__What the task asks__. Take all the material and copy it exactly.

__Data excerpt__.
####
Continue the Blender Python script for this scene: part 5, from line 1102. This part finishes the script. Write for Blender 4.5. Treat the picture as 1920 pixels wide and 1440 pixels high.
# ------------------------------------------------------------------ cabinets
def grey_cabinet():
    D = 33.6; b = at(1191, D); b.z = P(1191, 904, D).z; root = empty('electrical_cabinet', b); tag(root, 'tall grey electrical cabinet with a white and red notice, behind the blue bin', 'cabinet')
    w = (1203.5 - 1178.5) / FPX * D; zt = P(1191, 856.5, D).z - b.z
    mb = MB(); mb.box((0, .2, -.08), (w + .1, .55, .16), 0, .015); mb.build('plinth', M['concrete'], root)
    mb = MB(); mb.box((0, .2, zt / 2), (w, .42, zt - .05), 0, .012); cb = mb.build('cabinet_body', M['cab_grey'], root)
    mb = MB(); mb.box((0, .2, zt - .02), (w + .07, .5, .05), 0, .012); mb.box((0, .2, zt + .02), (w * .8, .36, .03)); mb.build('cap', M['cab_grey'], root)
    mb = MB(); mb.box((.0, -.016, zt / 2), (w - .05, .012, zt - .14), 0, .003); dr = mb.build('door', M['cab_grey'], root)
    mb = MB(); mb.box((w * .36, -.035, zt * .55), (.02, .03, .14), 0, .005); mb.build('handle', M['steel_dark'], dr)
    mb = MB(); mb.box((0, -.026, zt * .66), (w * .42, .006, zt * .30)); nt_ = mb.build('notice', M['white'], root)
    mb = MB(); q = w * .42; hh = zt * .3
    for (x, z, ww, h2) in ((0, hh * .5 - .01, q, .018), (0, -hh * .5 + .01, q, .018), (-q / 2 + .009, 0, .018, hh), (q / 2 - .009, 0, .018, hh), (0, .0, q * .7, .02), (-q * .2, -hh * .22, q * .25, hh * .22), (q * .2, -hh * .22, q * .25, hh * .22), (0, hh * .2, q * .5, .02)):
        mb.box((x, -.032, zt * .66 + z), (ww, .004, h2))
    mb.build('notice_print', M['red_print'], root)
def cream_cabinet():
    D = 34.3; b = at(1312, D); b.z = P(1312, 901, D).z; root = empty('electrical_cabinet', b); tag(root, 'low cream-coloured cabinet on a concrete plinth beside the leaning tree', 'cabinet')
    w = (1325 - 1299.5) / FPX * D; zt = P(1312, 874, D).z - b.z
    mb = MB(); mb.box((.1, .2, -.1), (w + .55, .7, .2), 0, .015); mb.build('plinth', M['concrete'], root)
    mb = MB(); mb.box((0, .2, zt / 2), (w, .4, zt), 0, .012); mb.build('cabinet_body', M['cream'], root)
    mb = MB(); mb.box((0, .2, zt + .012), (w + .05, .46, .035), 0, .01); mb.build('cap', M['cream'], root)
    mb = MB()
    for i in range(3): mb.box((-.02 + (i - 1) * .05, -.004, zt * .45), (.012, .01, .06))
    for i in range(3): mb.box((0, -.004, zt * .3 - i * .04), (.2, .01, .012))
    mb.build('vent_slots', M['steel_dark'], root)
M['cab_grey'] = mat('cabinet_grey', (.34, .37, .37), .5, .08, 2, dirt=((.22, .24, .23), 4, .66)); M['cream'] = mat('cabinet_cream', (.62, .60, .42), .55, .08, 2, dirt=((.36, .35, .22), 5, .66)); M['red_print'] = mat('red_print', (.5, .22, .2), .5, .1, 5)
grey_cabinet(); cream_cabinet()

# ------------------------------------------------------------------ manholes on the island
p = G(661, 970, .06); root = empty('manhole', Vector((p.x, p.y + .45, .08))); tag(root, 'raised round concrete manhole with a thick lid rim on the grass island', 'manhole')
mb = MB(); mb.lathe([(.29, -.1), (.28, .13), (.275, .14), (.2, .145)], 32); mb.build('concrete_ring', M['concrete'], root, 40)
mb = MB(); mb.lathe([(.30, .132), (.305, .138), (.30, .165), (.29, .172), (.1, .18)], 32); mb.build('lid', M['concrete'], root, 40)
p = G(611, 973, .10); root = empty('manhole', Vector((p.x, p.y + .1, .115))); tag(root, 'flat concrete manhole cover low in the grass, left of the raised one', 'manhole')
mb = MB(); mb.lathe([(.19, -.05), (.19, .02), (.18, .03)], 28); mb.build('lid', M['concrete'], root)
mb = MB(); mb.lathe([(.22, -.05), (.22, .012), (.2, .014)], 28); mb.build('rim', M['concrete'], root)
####
__Output of the task__.
Continue the Blender Python script for this scene: part 5, from line 1102. This part finishes the script. Write for Blender 4.5. Treat the picture as 1920 pixels wide and 1440 pixels high.
# ------------------------------------------------------------------ cabinets
def grey_cabinet():
    D = 33.6; b = at(1191, D); b.z = P(1191, 904, D).z; root = empty('electrical_cabinet', b); tag(root, 'tall grey electrical cabinet with a white and red notice, behind the blue bin', 'cabinet')
    w = (1203.5 - 1178.5) / FPX * D; zt = P(1191, 856.5, D).z - b.z
    mb = MB(); mb.box((0, .2, -.08), (w + .1, .55, .16), 0, .015); mb.build('plinth', M['concrete'], root)
    mb = MB(); mb.box((0, .2, zt / 2), (w, .42, zt - .05), 0, .012); cb = mb.build('cabinet_body', M['cab_grey'], root)
    mb = MB(); mb.box((0, .2, zt - .02), (w + .07, .5, .05), 0, .012); mb.box((0, .2, zt + .02), (w * .8, .36, .03)); mb.build('cap', M['cab_grey'], root)
    mb = MB(); mb.box((.0, -.016, zt / 2), (w - .05, .012, zt - .14), 0, .003); dr = mb.build('door', M['cab_grey'], root)
    mb = MB(); mb.box((w * .36, -.035, zt * .55), (.02, .03, .14), 0, .005); mb.build('handle', M['steel_dark'], dr)
    mb = MB(); mb.box((0, -.026, zt * .66), (w * .42, .006, zt * .30)); nt_ = mb.build('notice', M['white'], root)
    mb = MB(); q = w * .42; hh = zt * .3
    for (x, z, ww, h2) in ((0, hh * .5 - .01, q, .018), (0, -hh * .5 + .01, q, .018), (-q / 2 + .009, 0, .018, hh), (q / 2 - .009, 0, .018, hh), (0, .0, q * .7, .02), (-q * .2, -hh * .22, q * .25, hh * .22), (q * .2, -hh * .22, q * .25, hh * .22), (0, hh * .2, q * .5, .02)):
        mb.box((x, -.032, zt * .66 + z), (ww, .004, h2))
    mb.build('notice_print', M['red_print'], root)
def cream_cabinet():
    D = 34.3; b = at(1312, D); b.z = P(1312, 901, D).z; root = empty('electrical_cabinet', b); tag(root, 'low cream-coloured cabinet on a concrete plinth beside the leaning tree', 'cabinet')
    w = (1325 - 1299.5) / FPX * D; zt = P(1312, 874, D).z - b.z
    mb = MB(); mb.box((.1, .2, -.1), (w + .55, .7, .2), 0, .015); mb.build('plinth', M['concrete'], root)
    mb = MB(); mb.box((0, .2, zt / 2), (w, .4, zt), 0, .012); mb.build('cabinet_body', M['cream'], root)
    mb = MB(); mb.box((0, .2, zt + .012), (w + .05, .46, .035), 0, .01); mb.build('cap', M['cream'], root)
    mb = MB()
    for i in range(3): mb.box((-.02 + (i - 1) * .05, -.004, zt * .45), (.012, .01, .06))
    for i in range(3): mb.box((0, -.004, zt * .3 - i * .04), (.2, .01, .012))
    mb.build('vent_slots', M['steel_dark'], root)
M['cab_grey'] = mat('cabinet_grey', (.34, .37, .37), .5, .08, 2, dirt=((.22, .24, .23), 4, .66)); M['cream'] = mat('cabinet_cream', (.62, .60, .42), .55, .08, 2, dirt=((.36, .35, .22), 5, .66)); M['red_print'] = mat('red_print', (.5, .22, .2), .5, .1, 5)
grey_cabinet(); cream_cabinet()

# ------------------------------------------------------------------ manholes on the island
p = G(661, 970, .06); root = empty('manhole', Vector((p.x, p.y + .45, .08))); tag(root, 'raised round concrete manhole with a thick lid rim on the grass island', 'manhole')
mb = MB(); mb.lathe([(.29, -.1), (.28, .13), (.275, .14), (.2, .145)], 32); mb.build('concrete_ring', M['concrete'], root, 40)
mb = MB(); mb.lathe([(.30, .132), (.305, .138), (.30, .165), (.29, .172), (.1, .18)], 32); mb.build('lid', M['concrete'], root, 40)
p = G(611, 973, .10); root = empty('manhole', Vector((p.x, p.y + .1, .115))); tag(root, 'flat concrete manhole cover low in the grass, left of the raised one', 'manhole')
mb = MB(); mb.lathe([(.19, -.05), (.19, .02), (.18, .03)], 28); mb.build('lid', M['concrete'], root)
mb = MB(); mb.lathe([(.22, -.05), (.22, .012), (.2, .014)], 28); mb.build('rim', M['concrete'], root)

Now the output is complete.